Exercise: Exactly the lines from the one containing "Generate a Blender" through the one containing "cy.use_denoising = True;" are to be returned, please, without any pictures.

Records provided:
┄┄┄┄┄┄┄┄┄┄┄┄┄┄┄┄┄┄┄┄
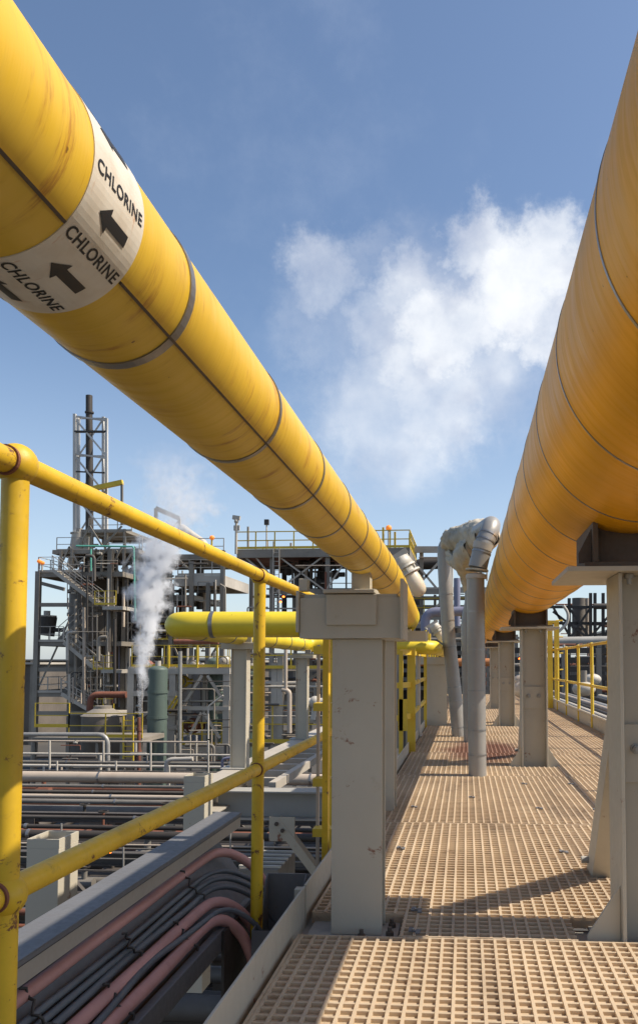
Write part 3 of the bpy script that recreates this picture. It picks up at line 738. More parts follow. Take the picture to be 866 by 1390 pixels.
# ---- furnace tower at the left, about 55 m away
YT = 55
t = thing('furnace_tower', 'tall open steel tower of decks and zigzag stairs far left', 'tower', (xpx(100,YT), YT, GZ))
for (px_, Y_, top) in ((50,YT,772),(148,YT,742),(48.5,YT+7,772),(150,YT+9,742),(100,YT+9,790)):
    x = xpx(px_, YT); m = MB(); m.ibeam((x,Y_,GZ),(x,Y_,zpx(top,YT)),.34,.34,.03,(0,1,0)); m.build('column', G, t)
for (py_, th) in ((773,.36),(870,.32),(941,.32)): deck(t, 49, 165, py_, YT, 9, G, th)
for py_ in (821,909,968):
    m = MB(); m.bar(P(50,py_,YT), P(150,py_,YT), .14, .28); m.build('beam', G, t)
    deck(t, 138, 166, py_, YT-1.2, 2.4, G2, .25, 'landing')
    z = zpx(py_, YT); rail_at(t, xpx(138,YT), xpx(166,YT), YT-1.2, YT-1.2, z, YF, 1.0, 1, .04)
for (a, b_) in (((71,773),(134,821)),((87,872),(131,909)),((84,942),(125,966))): stair(t, a, b_, YT-1.1, .9, G2, G2)
for (a, b_) in (((134,823),(80,869)),((131,911),(84,940))): stair(t, a, b_, YT+.3, .9, G, G2)
for py_, x0, x1 in ((773,50,112),(870,50,86),(941,50,84),(941,112,150)):
    z = zpx(py_, YT); rail_at(t, xpx(x0,YT), xpx(x1,YT), YT-.05, YT-.05, z, G2, 1.1, 1.0, .035, 3)
    rail_at(t, xpx(x0,YT), xpx(x0,YT), YT, YT+8, z, G2, 1.1, 1.5, .035)
deck(t, 68, 186, 742, YT+.5, 7, G, .3); deck(t, 108, 168, 714, YT+1, 5, G, .25)
for px_ in (80,95,124,136,166,184): post_px(t, px_, 742, 773, YT+.4, .16, G)
for px_ in (108,122,140,166): post_px(t, px_, 714, 742, YT+1, .14, G)
for (a, b_) in (((80,773),(95,742)),((110,773),(95,742)),((150,742),(120,773)),((166,742),(150,773)),((166,773),(184,742)),((95,773),(132,745)),((108,742),(122,714)),((140,742),(122,714)),((140,742),(166,714))):
    m = MB(); m.bar(P(*a,YT+.4), P(*b_,YT+.4), .1, .12); m.build('brace', G, t)
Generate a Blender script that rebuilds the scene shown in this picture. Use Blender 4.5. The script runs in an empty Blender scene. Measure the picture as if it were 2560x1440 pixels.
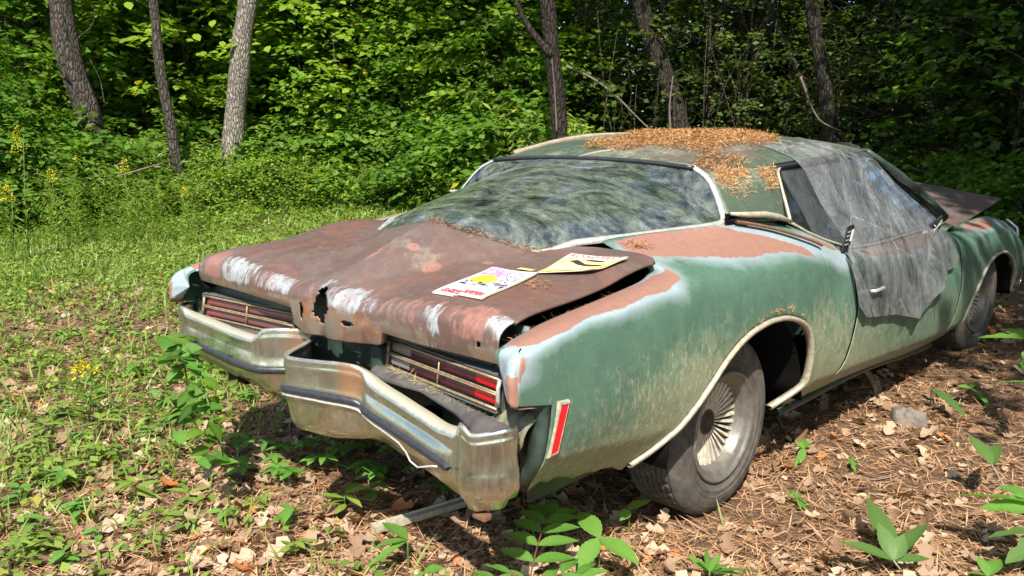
import bpy, math, random
import numpy as np
from math import radians, sin, cos, pi
random.seed(7)
RNG = np.random.default_rng(7)
scene = bpy.context.scene
COL = scene.collection

# ---------------------------------------------------------------- camera, sky, sun, exposure
CAM = np.array([2.365, -2.671, 1.404])
YAW, PITCH, ROLL = -0.7603, -0.19037, -0.00094
FOC = 2137.16 / 2560.0
cd = bpy.data.cameras.new('camera'); cam = bpy.data.objects.new('camera', cd); COL.objects.link(cam)
cd.sensor_width = 36.0; cd.lens = 36.0 * FOC; cd.clip_start = 0.05; cd.clip_end = 500
cam.location = CAM
cam.rotation_mode = 'XYZ'
cam.rotation_euler = (pi / 2 + PITCH, ROLL, -YAW)
scene.camera = cam

SUN_EL, SUN_AZ = radians(50), math.atan2(0.62, -0.78)      # azimuth from +Y towards +X
sd = np.array([sin(SUN_AZ) * cos(SUN_EL), cos(SUN_AZ) * cos(SUN_EL), sin(SUN_EL)])
w = bpy.data.worlds.new('World'); scene.world = w; w.use_nodes = True
nt = w.node_tree
sky = nt.nodes.new('ShaderNodeTexSky'); sky.sky_type = 'NISHITA'; sky.sun_disc = False
sky.sun_elevation = SUN_EL; sky.sun_rotation = SUN_AZ
bg = nt.nodes['Background']; bg.inputs[1].default_value = 0.15
nt.links.new(sky.outputs[0], bg.inputs[0])
sl = bpy.data.lights.new('sun', 'SUN'); sl.energy = 4.8; sl.angle = radians(0.6); sl.color = (1.0, 0.95, 0.86)
so = bpy.data.objects.new('sun', sl); COL.objects.link(so)
from mathutils import Vector
so.rotation_euler = Vector(sd).to_track_quat('Z', 'Y').to_euler()
scene.view_settings.view_transform = 'Standard'; scene.view_settings.look = 'None'
scene.view_settings.exposure = 0.92; scene.view_settings.gamma = 1.0
cy = scene.cycles
cy.max_bounces = 8; cy.transparent_max_bounces = 16; cy.diffuse_bounces = 3; cy.glossy_bounces = 3
cy.transmission_bounces = 4; cy.caustics_reflective = False; cy.caustics_refractive = False
cy.use_denoising = True; cy.use_adaptive_sampling = True; cy.adaptive_threshold = 0.02

# ---------------------------------------------------------------- node helpers
class N:
    def __init__(s, name):
        s.m = bpy.data.materials.new(name); s.m.use_nodes = True; s.t = s.m.node_tree
        s.t.nodes.clear(); s.out = s.n('OutputMaterial')
    def n(s, ty, **k):
        o = s.t.nodes.new('ShaderNode' + ty)
        for a, b in k.items(): setattr(o, a, b)
        return o
    def l(s, a, b): s.t.links.new(a, b)
    def setin(s, node, key, v):
        i = node.inputs[key]
        if isinstance(v, bpy.types.NodeSocket): s.l(v, i)
        elif isinstance(v, tuple) and len(v) == 3 and i.type == 'RGBA': i.default_value = (*v, 1)
        else: i.default_value = v
    def coord(s, scale=(1, 1, 1)):
        c = s.n('TexCoord'); mp = s.n('Mapping'); s.l(c.outputs['Object'], mp.inputs[0]); mp.inputs['Scale'].default_value = scale
        return mp.outputs[0]
    def noise(s, sc, detail=4, rough=0.6, vec=None, dist=0.0):
        o = s.n('TexNoise'); o.inputs['Scale'].default_value = sc; o.inputs['Detail'].default_value = detail
        o.inputs['Roughness'].default_value = rough; o.inputs['Distortion'].default_value = dist
        s.l(vec if vec is not None else s.coord(), o.inputs['Vector']); return o.outputs[0]
    def vor(s, sc, vec=None, feat='F1'):
        o = s.n('TexVoronoi'); o.feature = feat; o.inputs['Scale'].default_value = sc
        s.l(vec if vec is not None else s.coord(), o.inputs['Vector']); return o
    def math(s, op, a, b=0.5, clamp=False):
        o = s.n('Math', operation=op); o.use_clamp = clamp; s.setin(o, 0, a); s.setin(o, 1, b); return o.outputs[0]
    def rng(s, v, a, b, c=0.0, d=1.0):
        o = s.n('MapRange'); s.setin(o, 0, v); s.setin(o, 1, a); s.setin(o, 2, b); s.setin(o, 3, c); s.setin(o, 4, d); return o.outputs[0]
    def mix(s, f, a, b, mode='MIX'):
        o = s.n('Mix', data_type='RGBA', blend_type=mode)
        s.setin(o, 0, f); s.setin(o, 6, a); s.setin(o, 7, b); return o.outputs[2]
    def attr(s, name):
        o = s.n('Attribute'); o.attribute_name = name; return o
    def bump(s, h, st=0.3, dist=0.01, nrm=None):
        o = s.n('Bump'); s.setin(o, 'Strength', st); s.setin(o, 'Distance', dist); s.l(h, o.inputs['Height'])
        if nrm is not None: s.l(nrm, o.inputs['Normal'])
        return o.outputs[0]
    def pbr(s, col, rough=0.6, metal=0.0, nrm=None, spec=0.5, **k):
        o = s.n('BsdfPrincipled'); s.setin(o, 'Base Color', col); s.setin(o, 'Roughness', rough); s.setin(o, 'Metallic', metal)
        s.setin(o, 'Specular IOR Level', spec)
        if nrm is not None: s.l(nrm, o.inputs['Normal'])
        for a, b in k.items(): s.setin(o, a, b)
        s.l(o.outputs[0], s.out.inputs[0]); return o
    def mixsh(s, f, a, b):
        o = s.n('MixShader'); s.setin(o, 0, f); s.l(a, o.inputs[1]); s.l(b, o.inputs[2]); s.l(o.outputs[0], s.out.inputs[0]); return o.outputs[0]

# ---------------------------------------------------------------- mesh helpers
def mesh_np(name, V, F, smooth=True):
    """V (n,3); F list of index arrays with equal width, or list of tuples"""
    me = bpy.data.meshes.new(name)
    V = np.asarray(V, dtype=np.float32)
    if isinstance(F, np.ndarray):
        k = F.shape[1]; nf = len(F)
        me.vertices.add(len(V)); me.vertices.foreach_set('co', V.ravel())
        me.loops.add(nf * k); me.loops.foreach_set('vertex_index', F.astype(np.int32).ravel())
        me.polygons.add(nf); me.polygons.foreach_set('loop_start', np.arange(0, nf * k, k, dtype=np.int32))
        me.update(calc_edges=True); me.validate()
    else:
        me.from_pydata([tuple(map(float, v)) for v in V], [], [tuple(int(i) for i in f) for f in F]); me.update()
    if smooth and len(me.polygons): me.polygons.foreach_set('use_smooth', [True] * len(me.polygons))
    return me
def obj(name, me, mat=None, parent=None, label=None, cat=None, group=None, kind=None, loc=None):
    o = bpy.data.objects.new(name, me)
    if mat is not None and me is not None and not me.materials: me.materials.append(mat)
    COL.objects.link(o)
    if parent is not None: o.parent = parent
    if loc is not None: o.location = loc
    tag(o, label, cat, group, kind); return o
def tag(o, label=None, cat=None, group=None, kind=None):
    for k, v in (('label', label), ('category', cat), ('group', group), ('kind', kind)):
        if v: o[k] = v
    return o
def copy_tree(o, parent=None):
    c = o.copy(); COL.objects.link(c)
    if parent is not None: c.parent = parent
    for ch in o.children: copy_tree(ch, c)
    return c
def pattr(me, name, vals):
    a = me.attributes.new(name, 'FLOAT', 'POINT'); a.data.foreach_set('value', np.asarray(vals, dtype=np.float32).ravel())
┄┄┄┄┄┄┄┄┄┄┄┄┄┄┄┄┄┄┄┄
Answer for this exercise:
Generate a Blender script that rebuilds the scene shown in this picture. Use Blender 4.5. The script runs in an empty Blender scene. Measure the picture as if it were 2560x1440 pixels.
import bpy, math, random
import numpy as np
from math import radians, sin, cos, pi
random.seed(7)
RNG = np.random.default_rng(7)
scene = bpy.context.scene
COL = scene.collection

# ---------------------------------------------------------------- camera, sky, sun, exposure
CAM = np.array([2.365, -2.671, 1.404])
YAW, PITCH, ROLL = -0.7603, -0.19037, -0.00094
FOC = 2137.16 / 2560.0
cd = bpy.data.cameras.new('camera'); cam = bpy.data.objects.new('camera', cd); COL.objects.link(cam)
cd.sensor_width = 36.0; cd.lens = 36.0 * FOC; cd.clip_start = 0.05; cd.clip_end = 500
cam.location = CAM
cam.rotation_mode = 'XYZ'
cam.rotation_euler = (pi / 2 + PITCH, ROLL, -YAW)
scene.camera = cam

SUN_EL, SUN_AZ = radians(50), math.atan2(0.62, -0.78)      # azimuth from +Y towards +X
sd = np.array([sin(SUN_AZ) * cos(SUN_EL), cos(SUN_AZ) * cos(SUN_EL), sin(SUN_EL)])
w = bpy.data.worlds.new('World'); scene.world = w; w.use_nodes = True
nt = w.node_tree
sky = nt.nodes.new('ShaderNodeTexSky'); sky.sky_type = 'NISHITA'; sky.sun_disc = False
sky.sun_elevation = SUN_EL; sky.sun_rotation = SUN_AZ
bg = nt.nodes['Background']; bg.inputs[1].default_value = 0.15
nt.links.new(sky.outputs[0], bg.inputs[0])
sl = bpy.data.lights.new('sun', 'SUN'); sl.energy = 4.8; sl.angle = radians(0.6); sl.color = (1.0, 0.95, 0.86)
so = bpy.data.objects.new('sun', sl); COL.objects.link(so)
from mathutils import Vector
so.rotation_euler = Vector(sd).to_track_quat('Z', 'Y').to_euler()
scene.view_settings.view_transform = 'Standard'; scene.view_settings.look = 'None'
scene.view_settings.exposure = 0.92; scene.view_settings.gamma = 1.0
cy = scene.cycles
cy.max_bounces = 8; cy.transparent_max_bounces = 16; cy.diffuse_bounces = 3; cy.glossy_bounces = 3
cy.transmission_bounces = 4; cy.caustics_reflective = False; cy.caustics_refractive = False
cy.use_denoising = True; cy.use_adaptive_sampling = True; cy.adaptive_threshold = 0.02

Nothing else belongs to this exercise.